*Given task:*
Copy verbatim the material from its first line to the line that holds "cd.sensor_width=36; cd.lens=24; cd.shift_y=-0.025;", including that line.
====
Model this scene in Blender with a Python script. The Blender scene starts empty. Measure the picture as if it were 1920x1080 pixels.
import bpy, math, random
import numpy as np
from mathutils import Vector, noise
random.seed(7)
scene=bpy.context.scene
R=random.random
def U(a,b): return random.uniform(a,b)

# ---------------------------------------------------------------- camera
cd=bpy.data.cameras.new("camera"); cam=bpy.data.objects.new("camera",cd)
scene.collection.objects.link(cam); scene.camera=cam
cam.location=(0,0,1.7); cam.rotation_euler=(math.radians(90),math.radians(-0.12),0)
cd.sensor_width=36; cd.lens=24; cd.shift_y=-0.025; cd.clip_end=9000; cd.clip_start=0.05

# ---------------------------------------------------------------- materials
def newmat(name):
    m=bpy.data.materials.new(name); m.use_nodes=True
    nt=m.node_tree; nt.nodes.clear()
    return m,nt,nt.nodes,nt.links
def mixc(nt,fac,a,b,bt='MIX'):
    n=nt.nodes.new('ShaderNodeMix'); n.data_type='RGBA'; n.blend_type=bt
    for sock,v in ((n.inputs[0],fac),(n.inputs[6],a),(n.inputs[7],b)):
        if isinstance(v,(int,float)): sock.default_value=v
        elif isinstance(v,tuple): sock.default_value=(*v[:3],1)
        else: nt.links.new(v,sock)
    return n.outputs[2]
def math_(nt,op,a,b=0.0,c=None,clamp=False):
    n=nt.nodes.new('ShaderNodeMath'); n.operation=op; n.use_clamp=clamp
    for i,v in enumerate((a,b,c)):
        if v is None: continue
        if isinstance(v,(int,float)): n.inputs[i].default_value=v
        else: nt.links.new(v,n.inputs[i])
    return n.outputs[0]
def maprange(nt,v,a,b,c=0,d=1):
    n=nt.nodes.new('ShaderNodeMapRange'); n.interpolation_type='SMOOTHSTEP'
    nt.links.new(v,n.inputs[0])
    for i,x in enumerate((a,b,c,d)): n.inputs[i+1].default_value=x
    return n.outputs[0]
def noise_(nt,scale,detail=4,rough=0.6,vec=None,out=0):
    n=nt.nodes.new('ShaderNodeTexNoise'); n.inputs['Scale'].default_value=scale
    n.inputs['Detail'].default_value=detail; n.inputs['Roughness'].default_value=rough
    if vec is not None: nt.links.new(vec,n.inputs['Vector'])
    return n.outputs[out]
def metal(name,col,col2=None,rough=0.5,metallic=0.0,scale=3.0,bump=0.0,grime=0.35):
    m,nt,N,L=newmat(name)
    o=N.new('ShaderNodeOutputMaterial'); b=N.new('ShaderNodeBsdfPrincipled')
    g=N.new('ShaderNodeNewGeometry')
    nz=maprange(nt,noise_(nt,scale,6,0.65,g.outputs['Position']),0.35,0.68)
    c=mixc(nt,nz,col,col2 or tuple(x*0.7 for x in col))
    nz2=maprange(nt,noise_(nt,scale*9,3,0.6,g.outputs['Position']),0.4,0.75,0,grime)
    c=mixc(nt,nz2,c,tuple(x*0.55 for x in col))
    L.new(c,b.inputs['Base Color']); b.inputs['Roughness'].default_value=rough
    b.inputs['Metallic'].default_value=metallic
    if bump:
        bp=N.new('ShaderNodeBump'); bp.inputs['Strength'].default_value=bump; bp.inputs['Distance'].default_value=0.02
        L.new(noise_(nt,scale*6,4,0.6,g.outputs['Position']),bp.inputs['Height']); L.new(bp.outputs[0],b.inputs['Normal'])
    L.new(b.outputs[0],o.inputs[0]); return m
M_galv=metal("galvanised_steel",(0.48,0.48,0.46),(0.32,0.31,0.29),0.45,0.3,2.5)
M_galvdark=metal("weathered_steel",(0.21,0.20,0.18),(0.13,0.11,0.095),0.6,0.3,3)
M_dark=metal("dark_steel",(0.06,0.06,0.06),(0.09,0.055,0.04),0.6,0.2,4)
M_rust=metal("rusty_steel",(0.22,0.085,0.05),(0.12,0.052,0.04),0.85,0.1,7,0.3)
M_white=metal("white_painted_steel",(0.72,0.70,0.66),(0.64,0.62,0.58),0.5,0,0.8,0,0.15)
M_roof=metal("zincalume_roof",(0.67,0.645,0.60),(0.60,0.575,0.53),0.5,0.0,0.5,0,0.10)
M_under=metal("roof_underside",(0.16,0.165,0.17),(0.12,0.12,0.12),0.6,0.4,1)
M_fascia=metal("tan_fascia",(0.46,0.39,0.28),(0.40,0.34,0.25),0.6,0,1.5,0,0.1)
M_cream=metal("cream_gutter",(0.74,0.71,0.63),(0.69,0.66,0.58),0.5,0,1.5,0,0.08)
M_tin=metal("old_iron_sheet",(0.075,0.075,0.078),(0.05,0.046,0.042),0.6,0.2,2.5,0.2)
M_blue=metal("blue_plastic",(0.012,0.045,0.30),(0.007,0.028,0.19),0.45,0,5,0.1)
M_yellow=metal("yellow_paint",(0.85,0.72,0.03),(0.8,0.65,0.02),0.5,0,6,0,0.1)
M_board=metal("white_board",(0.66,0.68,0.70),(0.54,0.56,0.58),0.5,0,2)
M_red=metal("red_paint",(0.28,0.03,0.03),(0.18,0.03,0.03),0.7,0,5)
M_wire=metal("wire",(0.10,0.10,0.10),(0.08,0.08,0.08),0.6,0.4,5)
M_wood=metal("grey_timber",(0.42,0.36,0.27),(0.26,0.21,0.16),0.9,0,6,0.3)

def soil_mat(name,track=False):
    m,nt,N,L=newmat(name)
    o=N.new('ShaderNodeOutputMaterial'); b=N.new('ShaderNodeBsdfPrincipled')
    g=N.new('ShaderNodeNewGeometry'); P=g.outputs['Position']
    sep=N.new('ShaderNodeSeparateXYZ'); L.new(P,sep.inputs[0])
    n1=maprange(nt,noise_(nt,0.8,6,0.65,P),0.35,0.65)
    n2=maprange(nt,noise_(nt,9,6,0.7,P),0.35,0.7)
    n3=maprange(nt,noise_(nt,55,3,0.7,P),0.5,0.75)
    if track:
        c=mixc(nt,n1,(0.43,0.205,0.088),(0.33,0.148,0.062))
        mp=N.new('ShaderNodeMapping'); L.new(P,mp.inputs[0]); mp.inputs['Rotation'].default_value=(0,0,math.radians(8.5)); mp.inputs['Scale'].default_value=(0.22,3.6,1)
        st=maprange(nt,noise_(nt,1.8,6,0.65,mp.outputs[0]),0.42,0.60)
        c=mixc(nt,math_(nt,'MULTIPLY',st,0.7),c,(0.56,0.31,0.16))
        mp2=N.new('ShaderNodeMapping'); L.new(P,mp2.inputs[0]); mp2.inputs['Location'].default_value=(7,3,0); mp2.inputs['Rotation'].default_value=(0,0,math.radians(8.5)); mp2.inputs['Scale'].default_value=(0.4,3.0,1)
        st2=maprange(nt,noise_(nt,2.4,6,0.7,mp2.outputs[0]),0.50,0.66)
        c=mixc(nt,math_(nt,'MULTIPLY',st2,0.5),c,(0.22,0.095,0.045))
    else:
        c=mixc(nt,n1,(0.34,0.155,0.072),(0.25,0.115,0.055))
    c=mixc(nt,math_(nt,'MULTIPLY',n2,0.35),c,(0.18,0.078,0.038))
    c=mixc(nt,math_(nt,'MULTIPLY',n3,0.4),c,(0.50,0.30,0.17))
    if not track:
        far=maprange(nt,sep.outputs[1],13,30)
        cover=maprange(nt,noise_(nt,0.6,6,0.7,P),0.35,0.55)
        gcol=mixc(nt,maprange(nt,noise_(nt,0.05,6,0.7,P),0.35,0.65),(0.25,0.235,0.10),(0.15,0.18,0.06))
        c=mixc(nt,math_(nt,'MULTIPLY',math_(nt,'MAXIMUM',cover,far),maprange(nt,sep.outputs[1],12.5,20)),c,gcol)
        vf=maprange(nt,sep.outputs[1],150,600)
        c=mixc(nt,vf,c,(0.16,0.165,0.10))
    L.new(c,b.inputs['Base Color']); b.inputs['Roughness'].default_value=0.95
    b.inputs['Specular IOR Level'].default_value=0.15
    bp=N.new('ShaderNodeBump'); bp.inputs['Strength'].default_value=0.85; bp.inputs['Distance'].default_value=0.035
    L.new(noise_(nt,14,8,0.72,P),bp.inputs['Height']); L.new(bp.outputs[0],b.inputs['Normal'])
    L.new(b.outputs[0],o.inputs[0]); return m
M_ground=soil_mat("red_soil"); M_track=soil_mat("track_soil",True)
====
*Exercise response:*
Model this scene in Blender with a Python script. The Blender scene starts empty. Measure the picture as if it were 1920x1080 pixels.
import bpy, math, random
import numpy as np
from mathutils import Vector, noise
random.seed(7)
scene=bpy.context.scene
R=random.random
def U(a,b): return random.uniform(a,b)

# ---------------------------------------------------------------- camera
cd=bpy.data.cameras.new("camera"); cam=bpy.data.objects.new("camera",cd)
scene.collection.objects.link(cam); scene.camera=cam
cam.location=(0,0,1.7); cam.rotation_euler=(math.radians(90),math.radians(-0.12),0)
cd.sensor_width=36; cd.lens=24; cd.shift_y=-0.025; cd.clip_end=9000; cd.clip_start=0.05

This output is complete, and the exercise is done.